Output an exact reproduction of the data.

Data lines:
** BEGIN **

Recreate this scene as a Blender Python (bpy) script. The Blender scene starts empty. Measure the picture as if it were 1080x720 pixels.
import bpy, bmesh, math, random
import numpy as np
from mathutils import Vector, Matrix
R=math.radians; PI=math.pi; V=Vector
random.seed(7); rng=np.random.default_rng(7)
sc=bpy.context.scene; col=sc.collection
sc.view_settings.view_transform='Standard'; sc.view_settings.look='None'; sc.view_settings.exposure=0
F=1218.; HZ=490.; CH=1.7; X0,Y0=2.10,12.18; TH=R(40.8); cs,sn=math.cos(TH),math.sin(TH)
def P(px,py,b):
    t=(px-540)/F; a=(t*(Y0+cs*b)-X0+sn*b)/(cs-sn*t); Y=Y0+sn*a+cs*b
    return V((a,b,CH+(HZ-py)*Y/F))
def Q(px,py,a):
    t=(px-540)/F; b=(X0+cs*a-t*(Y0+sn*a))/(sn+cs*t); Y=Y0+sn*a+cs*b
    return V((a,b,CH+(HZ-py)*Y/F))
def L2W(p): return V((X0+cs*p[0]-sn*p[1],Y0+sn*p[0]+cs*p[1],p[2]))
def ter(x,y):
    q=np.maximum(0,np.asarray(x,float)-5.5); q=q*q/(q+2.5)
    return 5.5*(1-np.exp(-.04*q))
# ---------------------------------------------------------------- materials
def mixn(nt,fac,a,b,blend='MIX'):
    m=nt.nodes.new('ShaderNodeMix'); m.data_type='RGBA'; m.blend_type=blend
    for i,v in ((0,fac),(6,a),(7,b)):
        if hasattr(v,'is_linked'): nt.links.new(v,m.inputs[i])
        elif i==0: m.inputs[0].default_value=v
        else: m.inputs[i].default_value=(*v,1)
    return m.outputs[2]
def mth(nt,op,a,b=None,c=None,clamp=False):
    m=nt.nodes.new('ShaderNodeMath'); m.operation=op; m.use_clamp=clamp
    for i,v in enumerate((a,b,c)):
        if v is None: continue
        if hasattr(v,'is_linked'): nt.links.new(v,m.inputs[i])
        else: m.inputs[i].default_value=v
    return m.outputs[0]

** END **

Written reply:
Recreate this scene as a Blender Python (bpy) script. The Blender scene starts empty. Measure the picture as if it were 1080x720 pixels.
import bpy, bmesh, math, random
import numpy as np
from mathutils import Vector, Matrix
R=math.radians; PI=math.pi; V=Vector
random.seed(7); rng=np.random.default_rng(7)
sc=bpy.context.scene; col=sc.collection
sc.view_settings.view_transform='Standard'; sc.view_settings.look='None'; sc.view_settings.exposure=0
F=1218.; HZ=490.; CH=1.7; X0,Y0=2.10,12.18; TH=R(40.8); cs,sn=math.cos(TH),math.sin(TH)
def P(px,py,b):
    t=(px-540)/F; a=(t*(Y0+cs*b)-X0+sn*b)/(cs-sn*t); Y=Y0+sn*a+cs*b
    return V((a,b,CH+(HZ-py)*Y/F))
def Q(px,py,a):
    t=(px-540)/F; b=(X0+cs*a-t*(Y0+sn*a))/(sn+cs*t); Y=Y0+sn*a+cs*b
    return V((a,b,CH+(HZ-py)*Y/F))
def L2W(p): return V((X0+cs*p[0]-sn*p[1],Y0+sn*p[0]+cs*p[1],p[2]))
def ter(x,y):
    q=np.maximum(0,np.asarray(x,float)-5.5); q=q*q/(q+2.5)
    return 5.5*(1-np.exp(-.04*q))
# ---------------------------------------------------------------- materials
def mixn(nt,fac,a,b,blend='MIX'):
    m=nt.nodes.new('ShaderNodeMix'); m.data_type='RGBA'; m.blend_type=blend
    for i,v in ((0,fac),(6,a),(7,b)):
        if hasattr(v,'is_linked'): nt.links.new(v,m.inputs[i])
        elif i==0: m.inputs[0].default_value=v
        else: m.inputs[i].default_value=(*v,1)
    return m.outputs[2]
def mth(nt,op,a,b=None,c=None,clamp=False):
    m=nt.nodes.new('ShaderNodeMath'); m.operation=op; m.use_clamp=clamp
    for i,v in enumerate((a,b,c)):
        if v is None: continue
        if hasattr(v,'is_linked'): nt.links.new(v,m.inputs[i])
        else: m.inputs[i].default_value=v
    return m.outputs[0]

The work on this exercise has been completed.